In comments about the UN chief, he said: “we are not going to be told how to live by a Ghanaian.”
Holmes referred to Mr Annan as a “darkie” several times in the broadcast, and at one point called him a “cheeky darkie.” He later apologised and insisted he was not a racist.
“I should not have said what I did. It was tongue-in-cheek. It was the shock end of the spectrum; it was a bit mad probably,” Mr Holmes told listeners. “I am sorry if you were upset and I know some Maori people and Samoan people were upset and that really upsets me.”
Associate Maori affairs minister Tariana Turia, an indigenous Maori, said yesterday an apology did not excuse him insulting Mr Annan.
“People are really tired of high-profile people thinking that they can make racist comments and get away with it by just saying, ‘sorry I’m not normally a racist,’” she told National Radio. Prime minister Helen Clark distanced New Zealand from his words and listeners and race relations groups expressed outrage.

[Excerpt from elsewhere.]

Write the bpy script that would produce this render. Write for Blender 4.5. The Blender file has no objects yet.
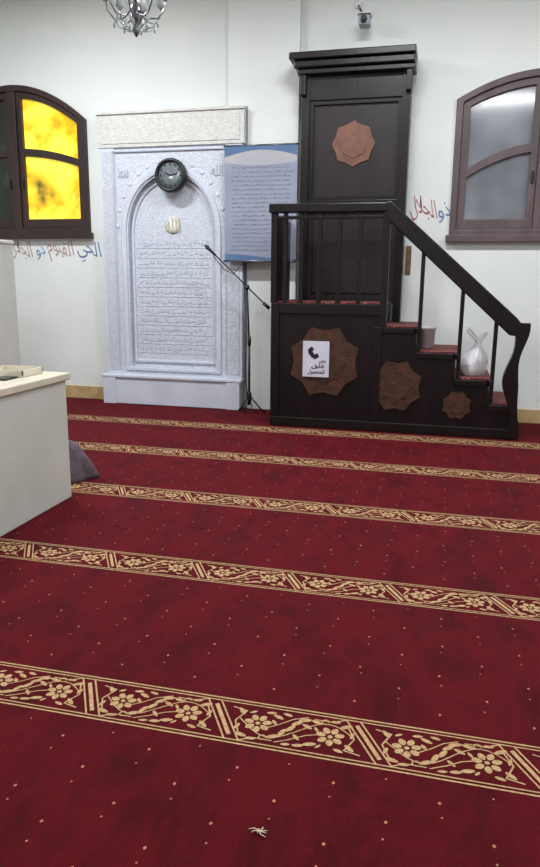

“That comment was completely unacceptable and demeaning of one of the world’s top civil servants,” Ms Clark said earlier this week. “I would not want New Zealand in any way to be associated with such comments.”
At the UN in New York, deputy spokeswoman Hua Jiang dismissed Mr Holmes’ outburst by saying: “it’s not worthy of comment.”
The Broadcasting Standards Authority, the media watchdog, received more than 50 complaints about the comments.